(Records supplied):
▬▬▬▬▬▬

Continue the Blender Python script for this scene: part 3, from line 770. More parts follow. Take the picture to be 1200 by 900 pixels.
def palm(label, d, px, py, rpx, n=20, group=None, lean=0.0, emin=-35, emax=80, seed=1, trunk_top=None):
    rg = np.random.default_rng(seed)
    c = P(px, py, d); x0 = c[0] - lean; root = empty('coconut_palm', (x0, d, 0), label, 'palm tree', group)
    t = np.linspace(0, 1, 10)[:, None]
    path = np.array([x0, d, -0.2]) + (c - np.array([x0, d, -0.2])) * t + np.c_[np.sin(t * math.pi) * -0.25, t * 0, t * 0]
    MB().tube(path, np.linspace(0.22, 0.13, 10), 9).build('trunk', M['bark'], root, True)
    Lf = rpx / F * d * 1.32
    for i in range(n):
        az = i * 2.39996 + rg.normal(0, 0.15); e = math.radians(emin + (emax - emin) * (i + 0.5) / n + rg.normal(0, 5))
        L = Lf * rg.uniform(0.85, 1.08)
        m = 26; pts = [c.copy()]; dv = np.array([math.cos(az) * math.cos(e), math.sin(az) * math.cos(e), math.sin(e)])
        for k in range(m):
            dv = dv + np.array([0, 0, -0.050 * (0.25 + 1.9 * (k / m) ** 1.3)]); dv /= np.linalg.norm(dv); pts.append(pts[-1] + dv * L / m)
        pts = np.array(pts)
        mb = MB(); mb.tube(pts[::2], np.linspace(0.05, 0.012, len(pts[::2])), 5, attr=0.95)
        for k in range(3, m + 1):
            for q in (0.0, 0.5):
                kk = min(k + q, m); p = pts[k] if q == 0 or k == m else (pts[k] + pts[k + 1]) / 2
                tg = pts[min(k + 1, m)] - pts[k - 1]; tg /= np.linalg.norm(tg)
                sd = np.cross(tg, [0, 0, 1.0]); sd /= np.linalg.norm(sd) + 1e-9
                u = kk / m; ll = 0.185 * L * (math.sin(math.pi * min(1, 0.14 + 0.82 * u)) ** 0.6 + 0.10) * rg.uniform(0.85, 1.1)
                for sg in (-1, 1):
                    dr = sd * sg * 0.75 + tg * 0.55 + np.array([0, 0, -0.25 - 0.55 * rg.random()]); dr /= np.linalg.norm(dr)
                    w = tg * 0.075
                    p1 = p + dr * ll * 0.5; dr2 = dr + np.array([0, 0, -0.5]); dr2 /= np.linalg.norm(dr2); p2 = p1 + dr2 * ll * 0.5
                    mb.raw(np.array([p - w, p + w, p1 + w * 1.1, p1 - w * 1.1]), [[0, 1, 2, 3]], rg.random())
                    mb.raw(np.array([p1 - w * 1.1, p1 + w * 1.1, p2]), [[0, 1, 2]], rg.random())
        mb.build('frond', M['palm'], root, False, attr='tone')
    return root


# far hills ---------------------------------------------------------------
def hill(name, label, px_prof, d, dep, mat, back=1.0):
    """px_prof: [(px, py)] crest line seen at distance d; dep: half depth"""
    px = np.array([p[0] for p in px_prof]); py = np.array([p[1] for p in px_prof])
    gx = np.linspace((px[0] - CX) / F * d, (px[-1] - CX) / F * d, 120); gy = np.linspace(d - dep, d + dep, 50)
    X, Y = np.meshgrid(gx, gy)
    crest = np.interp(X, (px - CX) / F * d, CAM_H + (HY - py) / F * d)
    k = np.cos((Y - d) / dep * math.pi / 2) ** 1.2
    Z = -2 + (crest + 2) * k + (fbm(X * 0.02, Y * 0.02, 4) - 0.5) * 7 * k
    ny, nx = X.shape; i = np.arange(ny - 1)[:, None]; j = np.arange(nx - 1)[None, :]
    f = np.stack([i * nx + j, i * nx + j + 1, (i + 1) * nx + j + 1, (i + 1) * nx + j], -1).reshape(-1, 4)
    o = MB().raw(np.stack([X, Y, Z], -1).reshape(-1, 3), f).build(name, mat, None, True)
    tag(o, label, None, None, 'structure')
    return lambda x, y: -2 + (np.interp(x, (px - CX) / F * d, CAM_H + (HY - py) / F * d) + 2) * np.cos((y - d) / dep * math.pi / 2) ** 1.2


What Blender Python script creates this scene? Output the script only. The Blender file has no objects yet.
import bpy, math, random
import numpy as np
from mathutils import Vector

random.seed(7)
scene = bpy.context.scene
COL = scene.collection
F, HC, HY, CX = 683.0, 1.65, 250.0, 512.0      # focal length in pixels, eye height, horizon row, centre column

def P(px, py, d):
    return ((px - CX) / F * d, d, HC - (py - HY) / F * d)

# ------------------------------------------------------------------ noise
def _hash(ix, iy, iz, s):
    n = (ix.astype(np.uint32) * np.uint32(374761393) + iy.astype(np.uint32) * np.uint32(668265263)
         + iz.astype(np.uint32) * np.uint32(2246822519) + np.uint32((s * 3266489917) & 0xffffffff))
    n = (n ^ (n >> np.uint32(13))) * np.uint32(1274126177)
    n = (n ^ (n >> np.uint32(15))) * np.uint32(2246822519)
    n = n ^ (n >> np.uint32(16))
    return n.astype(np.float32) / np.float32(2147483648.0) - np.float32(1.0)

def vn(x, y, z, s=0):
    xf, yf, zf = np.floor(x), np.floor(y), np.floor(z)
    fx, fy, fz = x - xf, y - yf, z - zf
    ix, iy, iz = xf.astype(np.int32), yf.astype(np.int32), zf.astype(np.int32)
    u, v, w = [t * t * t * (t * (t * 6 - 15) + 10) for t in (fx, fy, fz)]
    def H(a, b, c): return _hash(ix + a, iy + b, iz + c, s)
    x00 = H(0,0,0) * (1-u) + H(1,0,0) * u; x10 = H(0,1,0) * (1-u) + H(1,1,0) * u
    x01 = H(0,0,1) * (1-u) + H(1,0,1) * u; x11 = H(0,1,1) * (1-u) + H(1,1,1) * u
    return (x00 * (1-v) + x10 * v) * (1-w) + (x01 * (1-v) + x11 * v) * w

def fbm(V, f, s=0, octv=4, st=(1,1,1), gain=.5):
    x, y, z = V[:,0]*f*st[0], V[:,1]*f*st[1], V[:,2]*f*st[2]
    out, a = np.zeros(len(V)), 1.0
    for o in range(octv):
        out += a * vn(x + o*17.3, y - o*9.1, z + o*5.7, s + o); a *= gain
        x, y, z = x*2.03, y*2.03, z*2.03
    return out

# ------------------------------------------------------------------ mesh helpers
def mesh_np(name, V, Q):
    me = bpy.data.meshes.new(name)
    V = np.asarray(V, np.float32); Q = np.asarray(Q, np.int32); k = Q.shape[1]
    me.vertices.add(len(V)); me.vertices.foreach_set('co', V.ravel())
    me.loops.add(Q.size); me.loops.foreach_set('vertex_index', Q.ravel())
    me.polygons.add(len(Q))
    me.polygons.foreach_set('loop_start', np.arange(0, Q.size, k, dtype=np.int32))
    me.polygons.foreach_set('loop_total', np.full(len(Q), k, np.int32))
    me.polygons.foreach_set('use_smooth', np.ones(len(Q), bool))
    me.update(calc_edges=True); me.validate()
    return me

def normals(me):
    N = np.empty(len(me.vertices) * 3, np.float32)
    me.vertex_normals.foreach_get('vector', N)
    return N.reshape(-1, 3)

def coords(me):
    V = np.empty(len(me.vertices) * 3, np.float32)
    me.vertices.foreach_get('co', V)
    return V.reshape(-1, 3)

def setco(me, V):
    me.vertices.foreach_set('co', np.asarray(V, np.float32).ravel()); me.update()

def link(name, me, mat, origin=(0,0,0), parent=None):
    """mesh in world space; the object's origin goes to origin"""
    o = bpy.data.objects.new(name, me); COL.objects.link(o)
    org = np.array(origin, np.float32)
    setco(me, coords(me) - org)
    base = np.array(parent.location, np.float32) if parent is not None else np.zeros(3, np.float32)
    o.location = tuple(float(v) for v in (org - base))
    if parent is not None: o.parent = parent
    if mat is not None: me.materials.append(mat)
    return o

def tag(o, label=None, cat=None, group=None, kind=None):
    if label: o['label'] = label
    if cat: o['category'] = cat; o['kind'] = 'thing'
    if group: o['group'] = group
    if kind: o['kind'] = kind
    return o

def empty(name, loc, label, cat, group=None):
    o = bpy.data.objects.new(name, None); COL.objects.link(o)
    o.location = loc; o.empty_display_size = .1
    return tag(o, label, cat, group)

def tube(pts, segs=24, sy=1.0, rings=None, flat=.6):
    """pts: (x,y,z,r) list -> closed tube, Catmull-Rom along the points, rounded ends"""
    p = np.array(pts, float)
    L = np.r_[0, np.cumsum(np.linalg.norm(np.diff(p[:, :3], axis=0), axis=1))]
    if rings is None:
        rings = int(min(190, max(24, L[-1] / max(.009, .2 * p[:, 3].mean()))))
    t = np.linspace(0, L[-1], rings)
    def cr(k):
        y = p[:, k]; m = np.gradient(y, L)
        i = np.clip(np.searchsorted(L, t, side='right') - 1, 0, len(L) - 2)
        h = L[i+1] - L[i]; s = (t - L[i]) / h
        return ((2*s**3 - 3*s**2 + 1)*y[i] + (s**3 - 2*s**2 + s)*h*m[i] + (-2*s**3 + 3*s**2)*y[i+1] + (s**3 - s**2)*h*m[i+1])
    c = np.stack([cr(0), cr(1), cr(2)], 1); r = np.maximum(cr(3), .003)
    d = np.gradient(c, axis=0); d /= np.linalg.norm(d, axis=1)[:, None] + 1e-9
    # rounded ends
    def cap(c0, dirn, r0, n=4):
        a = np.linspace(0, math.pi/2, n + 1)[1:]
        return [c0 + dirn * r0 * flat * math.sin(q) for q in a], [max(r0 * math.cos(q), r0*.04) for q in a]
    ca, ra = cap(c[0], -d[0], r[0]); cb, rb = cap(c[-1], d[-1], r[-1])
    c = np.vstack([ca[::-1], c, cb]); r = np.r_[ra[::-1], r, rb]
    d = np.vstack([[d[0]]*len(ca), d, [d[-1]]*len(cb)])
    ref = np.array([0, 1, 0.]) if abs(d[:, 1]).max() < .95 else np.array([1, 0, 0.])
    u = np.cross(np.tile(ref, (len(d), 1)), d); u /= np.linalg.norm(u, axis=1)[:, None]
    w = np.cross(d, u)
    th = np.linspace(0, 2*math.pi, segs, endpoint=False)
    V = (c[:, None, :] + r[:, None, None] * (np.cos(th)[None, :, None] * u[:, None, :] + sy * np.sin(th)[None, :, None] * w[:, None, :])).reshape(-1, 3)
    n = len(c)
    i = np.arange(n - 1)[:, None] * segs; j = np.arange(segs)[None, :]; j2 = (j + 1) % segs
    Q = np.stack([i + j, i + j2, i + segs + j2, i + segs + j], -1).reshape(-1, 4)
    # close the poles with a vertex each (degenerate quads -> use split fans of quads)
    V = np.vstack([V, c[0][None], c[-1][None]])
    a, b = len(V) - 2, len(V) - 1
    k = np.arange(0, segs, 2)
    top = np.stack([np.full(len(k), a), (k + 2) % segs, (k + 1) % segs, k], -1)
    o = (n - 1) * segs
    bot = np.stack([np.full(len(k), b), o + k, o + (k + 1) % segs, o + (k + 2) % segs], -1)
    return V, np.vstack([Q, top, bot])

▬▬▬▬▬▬

(Stated exercise): Each line with the string "Python" in it needs to be found and copied.

(Written answer):
Continue the Blender Python script for this scene: part 3, from line 770. More parts follow. Take the picture to be 1200 by 900 pixels.
What Blender Python script creates this scene? Output the script only. The Blender file has no objects yet.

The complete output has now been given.